• **WHAT YOU ARE ASKED TO DO**: Faithfully return all lines, omitting every embedded picture.

○ ○ ○

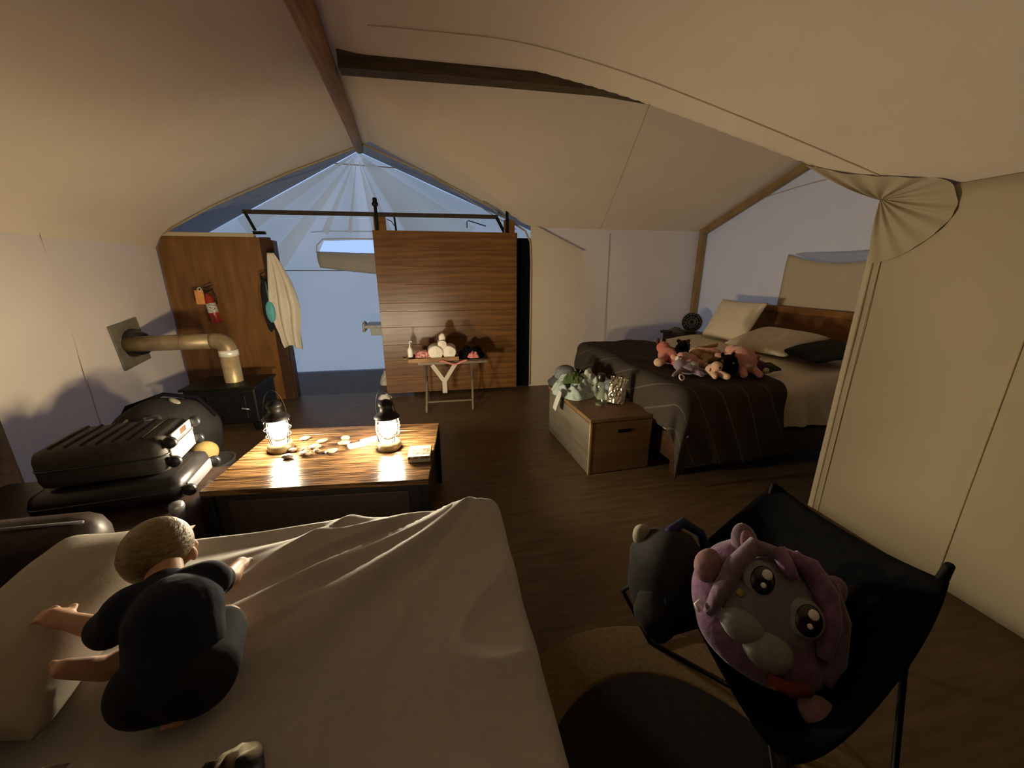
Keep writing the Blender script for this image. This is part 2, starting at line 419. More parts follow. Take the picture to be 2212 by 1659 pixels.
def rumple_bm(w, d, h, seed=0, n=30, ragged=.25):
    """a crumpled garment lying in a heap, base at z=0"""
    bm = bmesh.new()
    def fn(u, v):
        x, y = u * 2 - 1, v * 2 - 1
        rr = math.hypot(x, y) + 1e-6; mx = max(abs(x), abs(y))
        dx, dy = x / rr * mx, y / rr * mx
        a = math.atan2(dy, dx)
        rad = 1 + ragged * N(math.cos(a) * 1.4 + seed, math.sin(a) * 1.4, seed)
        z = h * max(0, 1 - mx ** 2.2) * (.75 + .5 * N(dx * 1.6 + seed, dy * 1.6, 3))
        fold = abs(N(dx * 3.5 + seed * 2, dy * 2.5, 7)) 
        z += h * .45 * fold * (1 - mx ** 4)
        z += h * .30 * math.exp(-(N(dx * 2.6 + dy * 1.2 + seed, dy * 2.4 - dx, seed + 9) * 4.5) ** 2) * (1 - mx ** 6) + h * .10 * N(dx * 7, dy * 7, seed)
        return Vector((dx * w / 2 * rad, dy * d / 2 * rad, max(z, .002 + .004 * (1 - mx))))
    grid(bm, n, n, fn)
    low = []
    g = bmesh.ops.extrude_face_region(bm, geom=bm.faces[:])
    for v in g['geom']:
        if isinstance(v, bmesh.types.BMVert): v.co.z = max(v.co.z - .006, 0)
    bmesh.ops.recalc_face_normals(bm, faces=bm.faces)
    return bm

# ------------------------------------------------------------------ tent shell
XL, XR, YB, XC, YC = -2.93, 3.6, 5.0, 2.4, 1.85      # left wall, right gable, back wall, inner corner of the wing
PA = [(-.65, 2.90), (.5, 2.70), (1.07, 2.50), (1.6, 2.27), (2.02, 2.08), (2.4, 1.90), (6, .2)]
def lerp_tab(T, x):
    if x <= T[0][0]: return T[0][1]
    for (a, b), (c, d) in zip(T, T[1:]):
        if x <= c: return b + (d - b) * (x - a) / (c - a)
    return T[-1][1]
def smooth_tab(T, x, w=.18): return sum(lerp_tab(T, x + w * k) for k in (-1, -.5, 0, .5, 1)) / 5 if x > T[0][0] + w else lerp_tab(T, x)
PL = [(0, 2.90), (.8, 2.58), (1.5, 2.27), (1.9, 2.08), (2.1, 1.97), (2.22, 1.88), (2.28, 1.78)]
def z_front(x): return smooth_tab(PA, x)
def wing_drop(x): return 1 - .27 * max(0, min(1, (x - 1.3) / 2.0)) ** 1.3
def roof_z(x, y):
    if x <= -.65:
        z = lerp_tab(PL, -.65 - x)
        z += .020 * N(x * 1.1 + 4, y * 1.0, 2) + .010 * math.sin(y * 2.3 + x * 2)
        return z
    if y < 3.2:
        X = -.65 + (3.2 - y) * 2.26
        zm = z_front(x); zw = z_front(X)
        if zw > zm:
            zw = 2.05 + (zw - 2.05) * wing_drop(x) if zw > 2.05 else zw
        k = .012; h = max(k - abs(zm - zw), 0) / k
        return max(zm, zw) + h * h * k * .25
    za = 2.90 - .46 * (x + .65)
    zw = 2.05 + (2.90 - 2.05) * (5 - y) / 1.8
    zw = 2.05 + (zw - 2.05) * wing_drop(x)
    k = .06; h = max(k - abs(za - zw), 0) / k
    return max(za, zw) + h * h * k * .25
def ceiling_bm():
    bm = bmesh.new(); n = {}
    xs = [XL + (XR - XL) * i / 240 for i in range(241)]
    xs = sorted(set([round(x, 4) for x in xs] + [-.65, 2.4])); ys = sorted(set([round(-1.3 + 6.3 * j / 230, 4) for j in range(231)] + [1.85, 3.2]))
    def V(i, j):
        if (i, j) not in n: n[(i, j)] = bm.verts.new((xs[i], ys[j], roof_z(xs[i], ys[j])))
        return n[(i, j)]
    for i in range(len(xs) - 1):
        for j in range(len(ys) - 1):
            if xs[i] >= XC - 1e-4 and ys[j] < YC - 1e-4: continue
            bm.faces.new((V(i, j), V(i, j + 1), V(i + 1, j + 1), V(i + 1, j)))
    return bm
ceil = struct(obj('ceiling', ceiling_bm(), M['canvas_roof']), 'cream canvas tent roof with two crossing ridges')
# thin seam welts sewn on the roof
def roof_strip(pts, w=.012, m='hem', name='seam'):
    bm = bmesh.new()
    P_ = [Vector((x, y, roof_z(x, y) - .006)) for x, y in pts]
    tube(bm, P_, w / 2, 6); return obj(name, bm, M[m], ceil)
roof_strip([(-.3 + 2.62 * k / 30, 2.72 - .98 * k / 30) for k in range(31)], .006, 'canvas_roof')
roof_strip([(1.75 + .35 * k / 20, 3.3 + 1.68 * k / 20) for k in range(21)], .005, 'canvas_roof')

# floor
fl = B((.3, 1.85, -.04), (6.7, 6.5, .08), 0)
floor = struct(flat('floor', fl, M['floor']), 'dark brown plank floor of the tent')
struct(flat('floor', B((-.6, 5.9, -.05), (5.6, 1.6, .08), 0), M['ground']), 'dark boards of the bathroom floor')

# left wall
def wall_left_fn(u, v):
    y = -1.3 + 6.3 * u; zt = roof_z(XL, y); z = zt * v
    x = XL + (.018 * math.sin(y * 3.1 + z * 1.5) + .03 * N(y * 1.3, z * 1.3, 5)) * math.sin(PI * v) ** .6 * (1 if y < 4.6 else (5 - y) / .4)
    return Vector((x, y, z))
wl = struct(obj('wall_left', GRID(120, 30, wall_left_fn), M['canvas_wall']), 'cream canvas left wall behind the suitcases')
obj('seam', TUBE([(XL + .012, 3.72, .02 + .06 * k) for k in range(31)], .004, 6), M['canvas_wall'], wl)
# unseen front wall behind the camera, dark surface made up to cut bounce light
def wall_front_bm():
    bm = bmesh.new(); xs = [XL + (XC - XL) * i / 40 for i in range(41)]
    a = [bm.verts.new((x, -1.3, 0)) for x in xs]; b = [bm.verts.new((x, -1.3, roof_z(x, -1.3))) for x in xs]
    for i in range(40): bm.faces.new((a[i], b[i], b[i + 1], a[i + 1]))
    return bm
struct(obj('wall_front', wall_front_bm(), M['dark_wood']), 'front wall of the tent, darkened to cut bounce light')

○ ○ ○

• **FINAL RESULT**:
Keep writing the Blender script for this image. This is part 2, starting at line 419. More parts follow. Take the picture to be 2212 by 1659 pixels.
def rumple_bm(w, d, h, seed=0, n=30, ragged=.25):
    """a crumpled garment lying in a heap, base at z=0"""
    bm = bmesh.new()
    def fn(u, v):
        x, y = u * 2 - 1, v * 2 - 1
        rr = math.hypot(x, y) + 1e-6; mx = max(abs(x), abs(y))
        dx, dy = x / rr * mx, y / rr * mx
        a = math.atan2(dy, dx)
        rad = 1 + ragged * N(math.cos(a) * 1.4 + seed, math.sin(a) * 1.4, seed)
        z = h * max(0, 1 - mx ** 2.2) * (.75 + .5 * N(dx * 1.6 + seed, dy * 1.6, 3))
        fold = abs(N(dx * 3.5 + seed * 2, dy * 2.5, 7)) 
        z += h * .45 * fold * (1 - mx ** 4)
        z += h * .30 * math.exp(-(N(dx * 2.6 + dy * 1.2 + seed, dy * 2.4 - dx, seed + 9) * 4.5) ** 2) * (1 - mx ** 6) + h * .10 * N(dx * 7, dy * 7, seed)
        return Vector((dx * w / 2 * rad, dy * d / 2 * rad, max(z, .002 + .004 * (1 - mx))))
    grid(bm, n, n, fn)
    low = []
    g = bmesh.ops.extrude_face_region(bm, geom=bm.faces[:])
    for v in g['geom']:
        if isinstance(v, bmesh.types.BMVert): v.co.z = max(v.co.z - .006, 0)
    bmesh.ops.recalc_face_normals(bm, faces=bm.faces)
    return bm

# ------------------------------------------------------------------ tent shell
XL, XR, YB, XC, YC = -2.93, 3.6, 5.0, 2.4, 1.85      # left wall, right gable, back wall, inner corner of the wing
PA = [(-.65, 2.90), (.5, 2.70), (1.07, 2.50), (1.6, 2.27), (2.02, 2.08), (2.4, 1.90), (6, .2)]
def lerp_tab(T, x):
    if x <= T[0][0]: return T[0][1]
    for (a, b), (c, d) in zip(T, T[1:]):
        if x <= c: return b + (d - b) * (x - a) / (c - a)
    return T[-1][1]
def smooth_tab(T, x, w=.18): return sum(lerp_tab(T, x + w * k) for k in (-1, -.5, 0, .5, 1)) / 5 if x > T[0][0] + w else lerp_tab(T, x)
PL = [(0, 2.90), (.8, 2.58), (1.5, 2.27), (1.9, 2.08), (2.1, 1.97), (2.22, 1.88), (2.28, 1.78)]
def z_front(x): return smooth_tab(PA, x)
def wing_drop(x): return 1 - .27 * max(0, min(1, (x - 1.3) / 2.0)) ** 1.3
def roof_z(x, y):
    if x <= -.65:
        z = lerp_tab(PL, -.65 - x)
        z += .020 * N(x * 1.1 + 4, y * 1.0, 2) + .010 * math.sin(y * 2.3 + x * 2)
        return z
    if y < 3.2:
        X = -.65 + (3.2 - y) * 2.26
        zm = z_front(x); zw = z_front(X)
        if zw > zm:
            zw = 2.05 + (zw - 2.05) * wing_drop(x) if zw > 2.05 else zw
        k = .012; h = max(k - abs(zm - zw), 0) / k
        return max(zm, zw) + h * h * k * .25
    za = 2.90 - .46 * (x + .65)
    zw = 2.05 + (2.90 - 2.05) * (5 - y) / 1.8
    zw = 2.05 + (zw - 2.05) * wing_drop(x)
    k = .06; h = max(k - abs(za - zw), 0) / k
    return max(za, zw) + h * h * k * .25
def ceiling_bm():
    bm = bmesh.new(); n = {}
    xs = [XL + (XR - XL) * i / 240 for i in range(241)]
    xs = sorted(set([round(x, 4) for x in xs] + [-.65, 2.4])); ys = sorted(set([round(-1.3 + 6.3 * j / 230, 4) for j in range(231)] + [1.85, 3.2]))
    def V(i, j):
        if (i, j) not in n: n[(i, j)] = bm.verts.new((xs[i], ys[j], roof_z(xs[i], ys[j])))
        return n[(i, j)]
    for i in range(len(xs) - 1):
        for j in range(len(ys) - 1):
            if xs[i] >= XC - 1e-4 and ys[j] < YC - 1e-4: continue
            bm.faces.new((V(i, j), V(i, j + 1), V(i + 1, j + 1), V(i + 1, j)))
    return bm
ceil = struct(obj('ceiling', ceiling_bm(), M['canvas_roof']), 'cream canvas tent roof with two crossing ridges')
# thin seam welts sewn on the roof
def roof_strip(pts, w=.012, m='hem', name='seam'):
    bm = bmesh.new()
    P_ = [Vector((x, y, roof_z(x, y) - .006)) for x, y in pts]
    tube(bm, P_, w / 2, 6); return obj(name, bm, M[m], ceil)
roof_strip([(-.3 + 2.62 * k / 30, 2.72 - .98 * k / 30) for k in range(31)], .006, 'canvas_roof')
roof_strip([(1.75 + .35 * k / 20, 3.3 + 1.68 * k / 20) for k in range(21)], .005, 'canvas_roof')

# floor
fl = B((.3, 1.85, -.04), (6.7, 6.5, .08), 0)
floor = struct(flat('floor', fl, M['floor']), 'dark brown plank floor of the tent')
struct(flat('floor', B((-.6, 5.9, -.05), (5.6, 1.6, .08), 0), M['ground']), 'dark boards of the bathroom floor')

# left wall
def wall_left_fn(u, v):
    y = -1.3 + 6.3 * u; zt = roof_z(XL, y); z = zt * v
    x = XL + (.018 * math.sin(y * 3.1 + z * 1.5) + .03 * N(y * 1.3, z * 1.3, 5)) * math.sin(PI * v) ** .6 * (1 if y < 4.6 else (5 - y) / .4)
    return Vector((x, y, z))
wl = struct(obj('wall_left', GRID(120, 30, wall_left_fn), M['canvas_wall']), 'cream canvas left wall behind the suitcases')
obj('seam', TUBE([(XL + .012, 3.72, .02 + .06 * k) for k in range(31)], .004, 6), M['canvas_wall'], wl)
# unseen front wall behind the camera, dark surface made up to cut bounce light
def wall_front_bm():
    bm = bmesh.new(); xs = [XL + (XC - XL) * i / 40 for i in range(41)]
    a = [bm.verts.new((x, -1.3, 0)) for x in xs]; b = [bm.verts.new((x, -1.3, roof_z(x, -1.3))) for x in xs]
    for i in range(40): bm.faces.new((a[i], b[i], b[i + 1], a[i + 1]))
    return bm
struct(obj('wall_front', wall_front_bm(), M['dark_wood']), 'front wall of the tent, darkened to cut bounce light')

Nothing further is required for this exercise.